Leading Kenyan operator Safaricom is reportedly unsure that Kenyan plans to assemble a $40 smartphone in-country can work. The issue, it argues, is taxes.
As we reported earlier this month, Kenya will soon unveil the result of a local smartphone assembly initiative, whose aim is to extend digital inclusion by bringing down device costs. Most smartphones are not affordable to lower income users; a US$40 model could be. The first phones are expected in under two months.
However, Safaricom says the US$40 target isn’t reachable, given that the present government is lobbying to increase excise duty, VAT and import duty in a new bill. These taxes, it suggests, would more than double the suggested selling price.
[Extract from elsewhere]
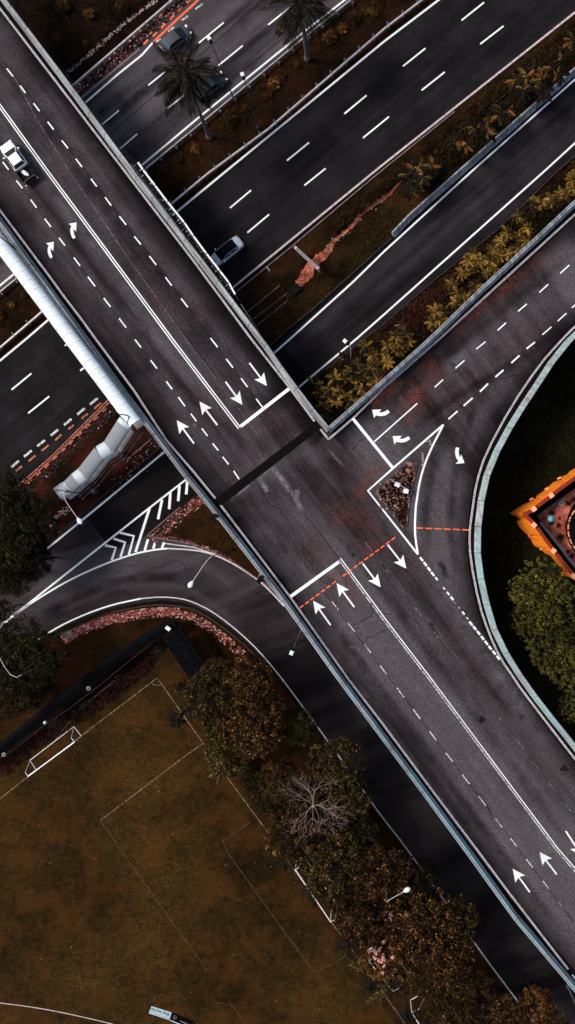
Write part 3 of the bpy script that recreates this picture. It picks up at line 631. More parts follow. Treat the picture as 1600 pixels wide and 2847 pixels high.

As local news resource techcabal points out, the smartphones will be part of wider government plans to enhance connectivity, notably through the creation of 25,000 public Wi-Fi hotspots and Digital Village Smart Hubs in all 1,450 wards across Kenya. Improvements to e-government services are also planned. However, they would be most effective if there were cheap devices able to access them.
Hence the local assembly plan and a facility that, Safaricom says, can produce up to 1.4 million devices in one year, bringing cost savings to both end users and operators, who are, at present, importing millions of devices a year.
Except that taxes may endanger this plan. Thus, Safaricom has suggested that the Kenyan Committee on Finance and National Planning needs to tackle import, excise, and VAT concerns to make cheap phones attainable. It’s not yet clear how the government will respond.